Kiai Musta’in saat ini menjadi Dewan Hakim pada Musabaqah Tilawatil Qur’an Nasional (MTQN) bidang Tahfiz Al Qur’an (MHQ) dan Musabaqah Qiraatil Kutub (MQK).
Ia menilai, Gus Imin bukan anak saleh di bidang politik, karena merebut PKB dari Gus Dur secara tidak halal. Sehingga, akan berat bagi pasangan Anies-Gus Imin merebut suara warga nahdliyin di Jatim.
Kalau tentang Mas Muhaimin ketika di politik itu kan merebut PKB secara tidak halal ya. Dari sisi politik, Mas Muhaimin bukan anak saleh. Karena menyakiti orang tua, Gus Dur kan orang tuanya, pamannya,” ungkapnya.
“Itu dosa berani kepada orang tua, itu menurut agama rodok ngganjel (agak mengganjal) di tengah-tengah kita (para kiai yang saleh). Meskipun, kira-kira Pak Anies ingin menambal suaranya di Jawa Timur lewat NU. Kalau figurnya Mas Muhaimin saya kira kok berat juga,” tambah kiai Musta’in.
Sedangkan, Ketua PCNU Jombang, KH Fahmi Amrullah menilai duet Anies-Gus Imin sudah tepat. Karena, Gus Imin sudah sejak lama ingin maju di panggung Pilpres. Sedangkan Anies sudah ada partai yang mendeklarasikannya sebagai capres, yakni Partai Nasdem.
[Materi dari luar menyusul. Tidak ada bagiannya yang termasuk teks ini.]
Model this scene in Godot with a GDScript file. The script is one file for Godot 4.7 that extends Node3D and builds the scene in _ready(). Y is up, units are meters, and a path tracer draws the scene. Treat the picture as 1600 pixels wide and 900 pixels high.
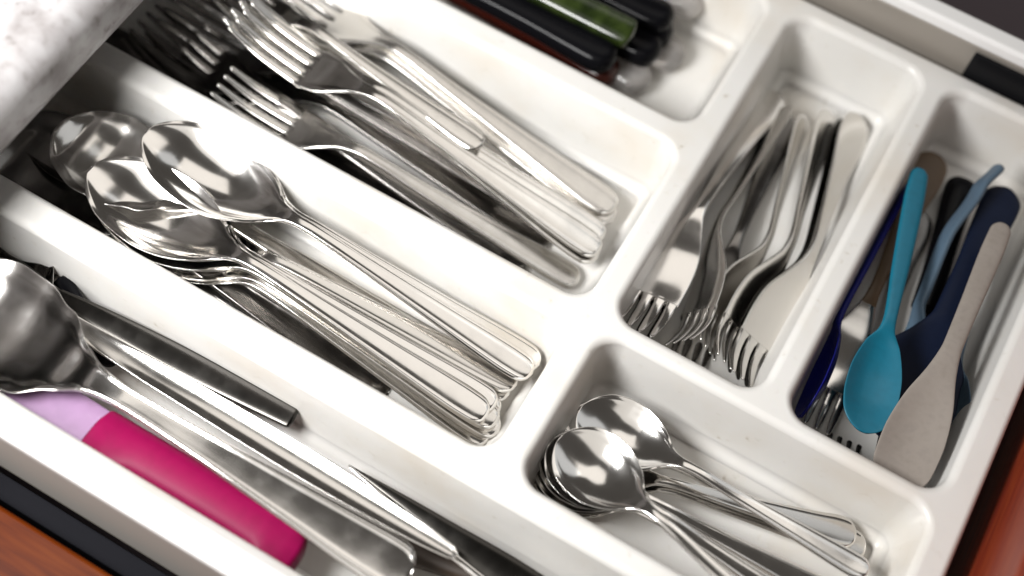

“Pandangan saya sudah klop. Karena Pak Muhaimin sudah sejak lama, tapi belum ada yang gandeng. Pak Anies sudah ada yang mendeklarasikan. Walapun mungkin banyak sekali hal-hal yang bertentangan dan dalam politik tak ada yang abadi, yang abadi kepentingan. Siapa pun yang bisa memberi suara, baik orang saleh, orang jahat, asalkan bisa memberikan suara, nah itulah politik” terang cucu KH Hasyim Asy’ari ini kepada wartawan.
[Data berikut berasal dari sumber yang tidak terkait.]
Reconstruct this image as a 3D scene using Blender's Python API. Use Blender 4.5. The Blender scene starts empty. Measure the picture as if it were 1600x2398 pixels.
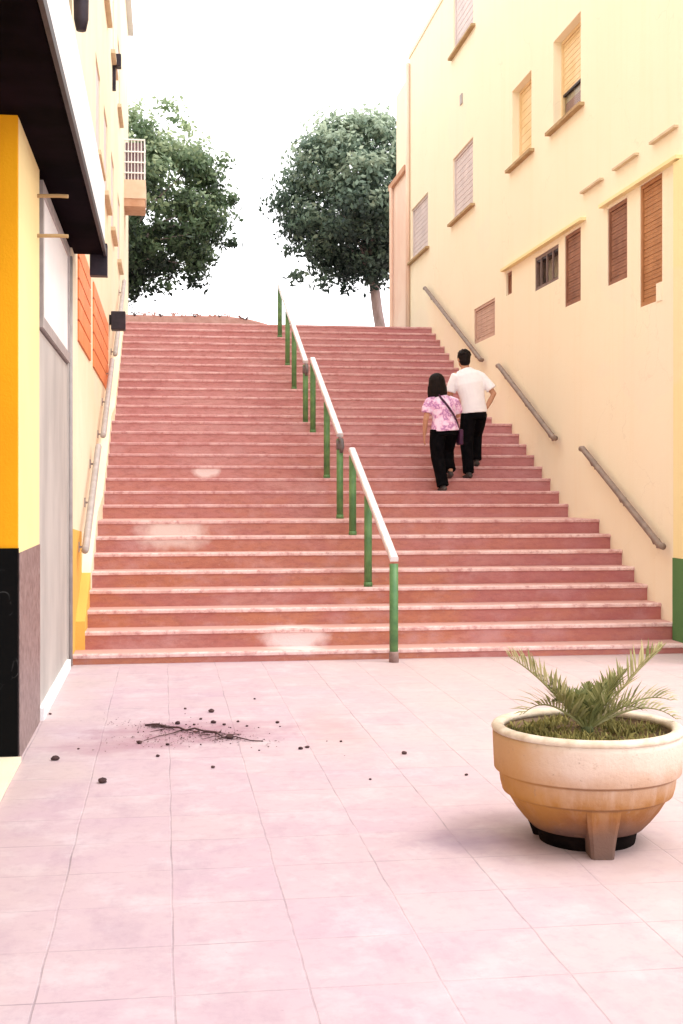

Terkait bersatunya Anies sebagai sosk Islam konservatif dan Gus Imin dari Islam moderat, Kiai Fahmi menilai fenomen ini hanya terjadi di bidang politik.
“Hanya dalam politik yang dianggap konservatif dan moderat bisa bersatu. Kalau di bidang aqidah mungkin endak bisa. Pak Anies pribadi menurut saya orang baik ya. Perkara orang di sekelilingnya dulu berseberangan dengan NU, tapi sekarang bisa bersatu. Terus kita mau apa kalau sudah begitu ?,” ujarnya.
Namun, sebagai kiai yang masuk struktural NU, Kiai Fahmi mematuhi instruksi Ketum PBNU KH Yahya Cholil Staquf atau Gus Yahya yang menyatakan tidak ada capres atau cawapres yang mengatasnamakan NU.
“Artinya, secara struktural kami terikat organisasi. Namun, kiai-kiai kultural bisa jadi ada yang mendukung (Gus Imin), ada yang tidak. Saya pikir untuk urusan satu ini. NU tidak bisa disatukan. Mungkin urusan caleg bisa. Tapi urusan politik tentang presiden dan sebagainya dari dulu tidak bisa disatukan. Saya pikir itu biasa di lingkungan NU,” ungkapnya.
Kiai Fahmi berharap, Pemilu 2024 berjalan aman dan damai. Tidak ada lagi model kampanye saling menjelekkan satu sama lain. Sebab menurutnya, tidak ada sosok capres dan cawapres yang sempurna. Namun, setiap calon pasti memiliki kebaikan.
“Saya ingin pemilu berjalan aman, damai, tak ada saling caci maki dan terpilih wakil rakyat yang jujur dan amanah. Juga terpilih presiden dan wapres sesuai harapan kita semua. Kalau pun tak ada yang sempurna kami berharap yang terpilih bisa membawa Indonesia lebih baik,” tandasnya.